4 of 304 comments (clear)

  1. Hmmmmmm by Billosaur · · Score: 4, Insightful

    I was right... we hit double-digits with Perl 5 before Perl 6 became available... and don't go on about Parrot -- it's not Perl 6. I'll be interested to download 5.10 and see what it can do. The speedier regex engine is going to be a great boon.

    --
    GetOuttaMySpace - The Anti-Social Network
    1. Re:Hmmmmmm by fbjon · · Score: 4, Insightful

      The speedier regex engine is going to be a great boon. Not to mention the named captures. Finally, no more empty capture vars because some parentheses were removed in the middle of the expression!
      --
      True confidence comes not from realising you are as good as your peers, but that your peers are as bad as you are.
  2. Much Thanks to Mr. Wall by BodhiCat · · Score: 5, Insightful

    Much thanks to Mr. Wall for creating a fast and dirty lannguage.

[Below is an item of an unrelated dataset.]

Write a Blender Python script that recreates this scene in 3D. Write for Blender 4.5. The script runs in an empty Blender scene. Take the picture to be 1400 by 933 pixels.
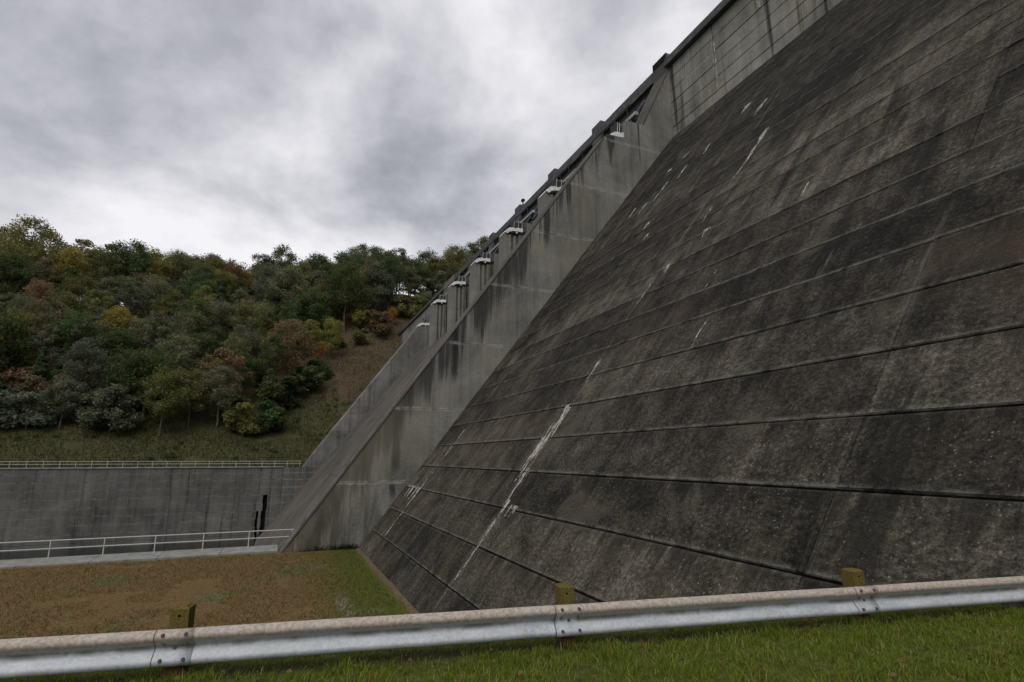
import bpy, math, random
import numpy as np
from mathutils import Vector, Matrix, noise

R = math.radians
random.seed(7); rng = np.random.default_rng(7)
scene = bpy.context.scene
col = scene.collection

# ------------------------------------------------------------------ camera
# world: +Y runs along the dam axis (away), +X upstream (into the dam), z = 0 at the toe of the dam
CAMZ = 6.4
HEAD, PITCH, FPX = R(22.8), R(12.0), 750.0
cam_d = bpy.data.cameras.new('camera'); cam = bpy.data.objects.new('camera', cam_d); col.objects.link(cam)
cam.location = (0, 0, CAMZ)
cam.rotation_euler = (math.pi/2 + PITCH, 0, -HEAD)
cam_d.sensor_fit = 'HORIZONTAL'; cam_d.sensor_width = 36.0; cam_d.lens = 36.0*FPX/1400.0
cam_d.clip_start = 0.1; cam_d.clip_end = 6000
scene.camera = cam

# ------------------------------------------------------------------ view
vs = scene.view_settings
vs.view_transform = 'Standard'; vs.look = 'None'; vs.exposure = 0.65; vs.gamma = 1.0
vs.use_curve_mapping = False
scene.cycles.use_denoising = True
scene.cycles.max_bounces = 6
scene.cycles.diffuse_bounces = 3
scene.cycles.transparent_max_bounces = 12

# ------------------------------------------------------------------ node helper
class NT:
    def __init__(s, tree): s.t = tree; s.n = tree.nodes; s.l = tree.links
    def node(s, typ, **kw):
        n = s.n.new(typ)
        for k, v in kw.items(): setattr(n, k, v)
        return n
    def put(s, sock, v):
        if v is None: return
        if hasattr(v, 'bl_idname') and hasattr(v, 'is_output'): s.l.new(v, sock)
        else: sock.default_value = v
    def math(s, op, a, b=None, c=None, clamp=False):
        n = s.node('ShaderNodeMath', operation=op, use_clamp=clamp)
        s.put(n.inputs[0], a); s.put(n.inputs[1], b); s.put(n.inputs[2], c)
        return n.outputs[0]
    def mix(s, fac, a, b, blend='MIX'):
        n = s.node('ShaderNodeMix', data_type='RGBA', blend_type=blend)
        s.put(n.inputs[0], fac); s.put(n.inputs[6], a); s.put(n.inputs[7], b)
        return n.outputs[2]
    def ramp(s, v, lo, hi, a=0.0, b=1.0, smooth=True):
        n = s.node('ShaderNodeMapRange', interpolation_type='SMOOTHSTEP' if smooth else 'LINEAR')
        s.put(n.inputs[0], v)
        s.put(n.inputs[1], lo); s.put(n.inputs[2], hi); s.put(n.inputs[3], a); s.put(n.inputs[4], b)
        return n.outputs[0]
    def comb(s, x, y, z):
        n = s.node('ShaderNodeCombineXYZ'); s.put(n.inputs[0], x); s.put(n.inputs[1], y); s.put(n.inputs[2], z)
        return n.outputs[0]
    def sep(s, v):
        n = s.node('ShaderNodeSeparateXYZ'); s.put(n.inputs[0], v); return n.outputs
    def noise(s, vec, scale, detail=4, rough=0.55, dist=0.0):
        n = s.node('ShaderNodeTexNoise'); s.put(n.inputs['Vector'], vec)
        n.inputs['Scale'].default_value = scale; n.inputs['Detail'].default_value = detail
        n.inputs['Roughness'].default_value = rough; n.inputs['Distortion'].default_value = dist
        return n.outputs[0]
    def voro(s, vec, scale, feature='F1'):
        n = s.node('ShaderNodeTexVoronoi', feature=feature); s.put(n.inputs['Vector'], vec)
        n.inputs['Scale'].default_value = scale
        return n
    def pos(s): return s.node('ShaderNodeNewGeometry').outputs['Position']

def C3(r, g, b): return (r, g, b, 1.0)

# ------------------------------------------------------------------ world: overcast sky
SUN_EL, SUN_AZ = R(48), R(-140)       # soft light from the downstream side
world = bpy.data.worlds.new('World'); scene.world = world; world.use_nodes = True
w = NT(world.node_tree); w.n.clear()
wo = w.node('ShaderNodeOutputWorld'); bg = w.node('ShaderNodeBackground'); bg.inputs[1].default_value = 0.1
sky = w.node('ShaderNodeTexSky', sky_type='NISHITA', sun_disc=False)
sky.sun_elevation = SUN_EL; sky.sun_rotation = SUN_AZ; sky.air_density = 1.0; sky.dust_density = 2.0
tc = w.node('ShaderNodeTexCoord').outputs['Generated']
dx, dy, dz = w.sep(tc)
den = w.math('ADD', w.math('MAXIMUM', dz, 0.0), 0.42)
cx = w.math('DIVIDE', dx, den); cy = w.math('DIVIDE', dy, den)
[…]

The Oscar Madison of programming languages, much easier to learn and use than Java, the script equivilent of Felix Unger. Perl has been great for small cgi web things, not a lot of fuss and bother. Wouldn't use it for anything over a few hundred lines, tho, too easy for variable to get confused, even when using strict. Now if I can just get the DBI to MySQL on OS 10.5 to work my life would be perfect.

  3. Re:Switch statements are syntactic sugar by Phroggy · · Score: 4, Insightful

    Hey now - those of us who write Perl code know exactly what our own code does, or at least we did when we wrote it. It's reading somebody else's code (or our own, years later) that's the tricky part. Perl is a lot of fun to write!